Su mejor baza, un perfecto De Niro, quien aparece en prácticamente todos los planos
Todos están bien es el remake de una película de Giuseppe Tornatore de título homónimo que abordaba con espíritu lacrimógeno las relaciones paterno-filiales. Su versión norteamericana se presenta con un simpático póster que hace pensar en una comedia familiar bienintencionada de trasfondo navideño, con lucimiento de sus actores de cabecera incluido. Lejos de eso, pronto descubrimos que se trata de una dolida elegía sobre los conflictos generacionales una y mil veces retratados en el cine reciente.
De Niro -Marcello Mastroianni en su versión primigenia- se mimetiza en la piel de Frank, un hombre jubilado y viudo a quien la soledad persigue a diario, y cuya única misión en la vida consiste en tener el jardín de su casa en perfecto estado. Cuando la que él pensaba que sería una reunión familiar con sus cuatro hijos se tiñe de ausencia, el sufrido padre, aquejado de una afección pulmonar severa, decide embarcarse en un viaje para hacer una visita sorpresa a sus vástagos, todos ellos adentrados en la treintena. Descubrirá que su visita no sólo resulta un estorbo para sus descendientes, sino que estos no serán capaces de contarle la verdad de sus vidas a quien había sido antaño un padre autoritario y severo.
Kirk Jones, quien ya había dirigido la simpática Despertando a Ned, recrea aquí una historia familiar profundamente triste, a la par que rutinaria, y hace que su mejor baza sea un perfecto De Niro, quien aparece en prácticamente todos los planos del filme. El actor hace honor a su carrera consiguiendo ser el epicentro del relato arrancando la emoción del espectador. La presencia de nombres siempre atractivos, Barrymore, Beckinsale o Rockwell, pese a que aquí resultan desaprovechados y limitados por sus breves intervenciones, resulta bienvenida.
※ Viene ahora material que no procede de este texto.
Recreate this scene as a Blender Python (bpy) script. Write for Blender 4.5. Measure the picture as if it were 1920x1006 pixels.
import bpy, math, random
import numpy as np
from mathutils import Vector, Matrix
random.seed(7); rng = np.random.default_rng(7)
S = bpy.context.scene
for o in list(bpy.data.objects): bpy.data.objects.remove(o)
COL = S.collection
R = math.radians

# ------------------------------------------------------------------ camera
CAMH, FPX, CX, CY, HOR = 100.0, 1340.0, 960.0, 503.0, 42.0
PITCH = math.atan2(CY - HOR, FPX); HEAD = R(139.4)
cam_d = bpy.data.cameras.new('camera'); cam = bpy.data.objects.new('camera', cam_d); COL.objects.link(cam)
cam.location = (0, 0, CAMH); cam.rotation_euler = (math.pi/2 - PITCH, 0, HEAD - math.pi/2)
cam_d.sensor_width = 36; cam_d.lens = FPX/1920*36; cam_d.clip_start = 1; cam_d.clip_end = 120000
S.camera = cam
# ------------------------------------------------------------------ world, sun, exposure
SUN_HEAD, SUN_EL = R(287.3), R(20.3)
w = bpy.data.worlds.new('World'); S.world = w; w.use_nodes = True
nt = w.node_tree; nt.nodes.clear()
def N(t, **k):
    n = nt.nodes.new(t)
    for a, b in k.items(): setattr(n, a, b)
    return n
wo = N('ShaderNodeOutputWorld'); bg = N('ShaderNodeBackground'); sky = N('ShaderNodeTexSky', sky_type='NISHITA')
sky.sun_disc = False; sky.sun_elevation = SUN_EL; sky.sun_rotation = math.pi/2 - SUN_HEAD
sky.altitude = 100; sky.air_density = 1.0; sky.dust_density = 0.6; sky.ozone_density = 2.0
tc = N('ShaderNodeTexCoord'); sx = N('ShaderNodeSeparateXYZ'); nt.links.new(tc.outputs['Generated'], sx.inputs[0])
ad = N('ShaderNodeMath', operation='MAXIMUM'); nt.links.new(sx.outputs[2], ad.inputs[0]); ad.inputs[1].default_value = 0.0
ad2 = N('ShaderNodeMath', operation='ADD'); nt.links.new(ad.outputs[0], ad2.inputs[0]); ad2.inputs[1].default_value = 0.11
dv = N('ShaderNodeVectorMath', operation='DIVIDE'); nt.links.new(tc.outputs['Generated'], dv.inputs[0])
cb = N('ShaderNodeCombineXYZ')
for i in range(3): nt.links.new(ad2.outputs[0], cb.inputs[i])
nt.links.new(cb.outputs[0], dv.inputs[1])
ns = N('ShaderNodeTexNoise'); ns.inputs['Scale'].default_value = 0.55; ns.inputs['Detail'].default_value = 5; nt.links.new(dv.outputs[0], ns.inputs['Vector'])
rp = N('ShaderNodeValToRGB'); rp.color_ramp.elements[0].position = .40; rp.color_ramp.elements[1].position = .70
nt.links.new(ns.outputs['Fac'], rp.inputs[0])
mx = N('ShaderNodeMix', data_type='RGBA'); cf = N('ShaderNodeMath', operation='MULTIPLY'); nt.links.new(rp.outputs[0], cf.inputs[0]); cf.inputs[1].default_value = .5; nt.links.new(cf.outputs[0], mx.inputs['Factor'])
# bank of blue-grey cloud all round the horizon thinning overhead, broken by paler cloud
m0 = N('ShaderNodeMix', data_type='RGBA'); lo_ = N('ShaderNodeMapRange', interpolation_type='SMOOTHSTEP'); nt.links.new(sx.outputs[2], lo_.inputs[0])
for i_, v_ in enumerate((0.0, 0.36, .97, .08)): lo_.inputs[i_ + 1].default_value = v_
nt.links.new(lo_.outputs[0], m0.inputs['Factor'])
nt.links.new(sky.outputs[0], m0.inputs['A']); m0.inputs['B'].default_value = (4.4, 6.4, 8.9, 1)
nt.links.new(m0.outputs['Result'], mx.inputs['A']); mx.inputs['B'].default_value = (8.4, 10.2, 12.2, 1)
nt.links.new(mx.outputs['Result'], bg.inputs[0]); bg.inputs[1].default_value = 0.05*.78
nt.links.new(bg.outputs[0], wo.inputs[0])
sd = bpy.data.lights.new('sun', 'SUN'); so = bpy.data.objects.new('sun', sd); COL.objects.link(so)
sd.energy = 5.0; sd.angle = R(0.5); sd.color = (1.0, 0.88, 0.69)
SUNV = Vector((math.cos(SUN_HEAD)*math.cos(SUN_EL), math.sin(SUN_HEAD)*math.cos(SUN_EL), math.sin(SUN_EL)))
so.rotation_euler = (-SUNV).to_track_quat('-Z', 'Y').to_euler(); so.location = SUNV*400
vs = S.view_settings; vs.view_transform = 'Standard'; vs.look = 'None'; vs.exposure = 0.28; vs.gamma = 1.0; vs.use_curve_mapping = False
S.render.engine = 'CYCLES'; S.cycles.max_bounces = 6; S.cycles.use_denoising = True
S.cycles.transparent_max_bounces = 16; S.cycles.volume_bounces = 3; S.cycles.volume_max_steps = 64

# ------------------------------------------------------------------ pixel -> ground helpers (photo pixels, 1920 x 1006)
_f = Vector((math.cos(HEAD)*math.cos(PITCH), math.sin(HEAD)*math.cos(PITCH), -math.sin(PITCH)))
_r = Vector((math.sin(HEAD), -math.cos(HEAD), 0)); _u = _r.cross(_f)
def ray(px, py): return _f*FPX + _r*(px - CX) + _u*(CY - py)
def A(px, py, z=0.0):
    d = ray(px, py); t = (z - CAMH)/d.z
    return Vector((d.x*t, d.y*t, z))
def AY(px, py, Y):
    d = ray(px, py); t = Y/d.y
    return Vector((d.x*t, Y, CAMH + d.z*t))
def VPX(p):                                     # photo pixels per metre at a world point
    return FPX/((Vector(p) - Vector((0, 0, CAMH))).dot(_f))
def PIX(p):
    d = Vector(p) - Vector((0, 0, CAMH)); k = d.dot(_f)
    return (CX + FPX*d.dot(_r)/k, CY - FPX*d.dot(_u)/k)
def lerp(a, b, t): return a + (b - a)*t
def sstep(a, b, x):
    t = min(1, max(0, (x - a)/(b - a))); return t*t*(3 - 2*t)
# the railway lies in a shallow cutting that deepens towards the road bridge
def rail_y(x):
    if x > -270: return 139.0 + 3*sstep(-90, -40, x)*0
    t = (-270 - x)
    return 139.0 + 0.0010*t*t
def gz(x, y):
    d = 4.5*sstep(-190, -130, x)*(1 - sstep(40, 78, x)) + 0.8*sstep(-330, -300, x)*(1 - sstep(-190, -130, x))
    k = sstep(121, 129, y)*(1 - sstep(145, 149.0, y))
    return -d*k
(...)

Bajo un arranque prometedor que anuncia las bases sobre las que asienta el producto, Todos están bien se revela así como una cinta dramática engañosa que narra la incomunicación entre un padre y su prole de forma dispersa y sensiblera para lo que pretende relatar. Unos manipuladores momentos de la infancia de los descendientes, además de una extraña secuencia onírica que parece querer desvelar la verdad oculta, son las simples herramientas encargadas de querer darle trascendencia diacrónica al asunto. Por el contrario, acabará cayendo en un manierismo ramplón que defrauda las expectativas generadas en sus prolegómenos.
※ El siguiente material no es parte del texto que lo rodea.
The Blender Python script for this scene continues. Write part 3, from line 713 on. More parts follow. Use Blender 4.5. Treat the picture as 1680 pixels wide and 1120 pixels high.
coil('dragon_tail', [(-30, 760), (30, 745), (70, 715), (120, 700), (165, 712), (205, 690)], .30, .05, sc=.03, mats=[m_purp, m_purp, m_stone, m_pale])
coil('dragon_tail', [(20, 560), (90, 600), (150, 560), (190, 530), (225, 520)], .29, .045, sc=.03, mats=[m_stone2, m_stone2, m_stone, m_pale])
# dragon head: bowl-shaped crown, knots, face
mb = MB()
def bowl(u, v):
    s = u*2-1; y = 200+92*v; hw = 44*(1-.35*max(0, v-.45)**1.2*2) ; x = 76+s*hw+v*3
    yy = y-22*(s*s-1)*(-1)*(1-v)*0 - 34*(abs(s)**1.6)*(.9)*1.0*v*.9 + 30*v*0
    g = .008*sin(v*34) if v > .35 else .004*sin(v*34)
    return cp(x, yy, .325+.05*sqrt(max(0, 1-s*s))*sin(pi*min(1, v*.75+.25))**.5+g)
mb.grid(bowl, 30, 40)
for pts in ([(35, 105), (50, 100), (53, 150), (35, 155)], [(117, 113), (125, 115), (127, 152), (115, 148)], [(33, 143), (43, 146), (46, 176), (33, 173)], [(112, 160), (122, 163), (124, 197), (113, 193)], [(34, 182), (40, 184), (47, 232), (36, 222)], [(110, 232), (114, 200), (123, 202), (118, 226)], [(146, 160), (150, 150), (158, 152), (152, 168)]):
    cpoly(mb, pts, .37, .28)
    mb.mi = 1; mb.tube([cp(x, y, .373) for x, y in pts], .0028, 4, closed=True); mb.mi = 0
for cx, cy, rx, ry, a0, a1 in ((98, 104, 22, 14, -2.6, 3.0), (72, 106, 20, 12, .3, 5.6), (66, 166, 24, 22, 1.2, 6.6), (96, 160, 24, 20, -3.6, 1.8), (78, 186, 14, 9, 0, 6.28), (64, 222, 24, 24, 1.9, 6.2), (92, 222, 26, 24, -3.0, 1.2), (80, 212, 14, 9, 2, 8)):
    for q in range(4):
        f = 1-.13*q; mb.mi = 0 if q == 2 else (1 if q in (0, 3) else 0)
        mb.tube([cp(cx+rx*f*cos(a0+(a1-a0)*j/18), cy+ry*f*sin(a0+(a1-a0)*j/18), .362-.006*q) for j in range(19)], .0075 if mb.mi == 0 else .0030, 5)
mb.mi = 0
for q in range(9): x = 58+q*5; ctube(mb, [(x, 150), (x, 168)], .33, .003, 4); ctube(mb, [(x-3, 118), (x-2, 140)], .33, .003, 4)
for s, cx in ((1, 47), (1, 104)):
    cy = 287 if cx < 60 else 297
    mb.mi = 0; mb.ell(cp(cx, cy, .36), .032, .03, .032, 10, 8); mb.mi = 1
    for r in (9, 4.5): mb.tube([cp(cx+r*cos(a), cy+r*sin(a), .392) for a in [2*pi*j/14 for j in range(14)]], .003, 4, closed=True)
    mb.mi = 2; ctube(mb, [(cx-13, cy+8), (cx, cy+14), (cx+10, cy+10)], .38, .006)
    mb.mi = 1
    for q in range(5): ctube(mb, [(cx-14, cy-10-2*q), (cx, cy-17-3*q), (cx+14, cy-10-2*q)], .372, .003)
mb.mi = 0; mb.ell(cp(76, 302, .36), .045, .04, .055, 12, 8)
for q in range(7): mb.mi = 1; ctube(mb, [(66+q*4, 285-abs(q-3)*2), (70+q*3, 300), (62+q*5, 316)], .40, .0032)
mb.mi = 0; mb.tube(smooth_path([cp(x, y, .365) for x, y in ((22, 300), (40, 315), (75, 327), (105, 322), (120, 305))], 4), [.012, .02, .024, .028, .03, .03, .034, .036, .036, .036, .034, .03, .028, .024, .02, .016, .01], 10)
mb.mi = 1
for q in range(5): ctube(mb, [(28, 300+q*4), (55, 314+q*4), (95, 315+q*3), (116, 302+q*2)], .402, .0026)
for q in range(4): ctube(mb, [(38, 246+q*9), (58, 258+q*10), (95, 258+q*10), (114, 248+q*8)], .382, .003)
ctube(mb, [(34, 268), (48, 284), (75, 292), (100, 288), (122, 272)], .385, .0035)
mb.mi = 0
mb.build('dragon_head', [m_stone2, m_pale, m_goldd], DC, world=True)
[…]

En la desigualdad de la propuesta tiene mucho que ver que mientras que las secuencias que describen la soledad del padre hablan por sí solas, los momentos en los que los hijos refutan la inesperada visita paterna se resuelven artificialmente. Por suerte, su protagonista sabe entender al hombre a quien interpreta, y lo hace notar en todo momento.